Archive | December 2016

PUZZLED

Blast this gift

It calls me from the living room

Spread out in bits and pieces

Initially heaped and piled

Now beginning to fall in place

Driving me mad

Usurping my time

My sleep

Days

and days

And nights

It grabs me on my way to the coffee maker

Pulls my eyes to that notched edge I sought for hours last evening

Gad

It was right there

RIGHT THERE

How could I have missed it

Aughhh

This does not match the image on the box

Not

One

Iota

Its colors trick the eye

Changing nobs to points

Clouds to puddles

Depending on  light and shadows

From back  windows

And pole lamps

It feeds my foibles

Addiction

Obsession

Frustration

Jubilation

Success

Back pats

Silent cheers

Yessssssss!

Finally total satisfaction at tearing it completely apart

And sending it to the next junkie

Enjoy!

Sucker

GREAT COURSES DAY ONE

So, rather than listen to the shrieking voices of callers and hosts on the radio talk shows I listen to while reviewing loan files (the sky is not falling, my darlings, unless you let it), today I decided to listen to the first of twelve CDs accompanying my ‘Becoming a Great Essayist” class from The Great Courses. Professor Jennifer Cognard-Black grabbed me in the introduction by suggesting that a recipe could be the basis for a food essay…immediately my mind started wandering between the loan I was approving, and the old recipes I have on hand, and I became bored with the effort of the good professor to present an interesting lecture.

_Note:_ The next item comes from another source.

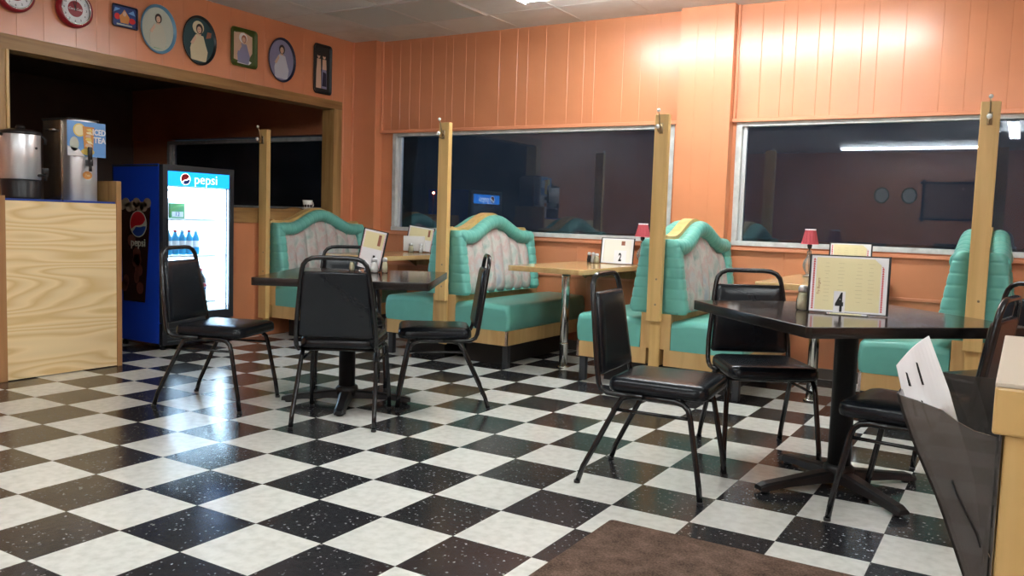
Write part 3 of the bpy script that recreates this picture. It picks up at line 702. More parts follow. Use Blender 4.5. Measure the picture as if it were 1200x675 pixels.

I am not saying she does a bad job, but I realized she was reading her lecture, as in dramatic reading, with sighs and pregnant pauses designed to grab your interest and transfer the emotion of Virginia Wolff haunting London, or clarify her own emotion in writing an essay about her unfashionable, but wonderful, brilliant and scholarly mother. I realized that, like my grandchildren, when someone reads to me, I want to grab the page and read it for myself, putting my own intonations where/if necessary. I wondered what listening to the good professor in a classroom would be like. Would she speak more naturally? Does she speak this way normally? Does her whole family measure their words so carefully? How many times did she re-record this, making certain her voice was smooth and pleasant? I must say, she is certainly more interesting to listen to than Barbara Kingsolver droning through one of her books on tape.
 
It shall be a good course. I’m already wrestling with the professor, HA. And now to find those recipes.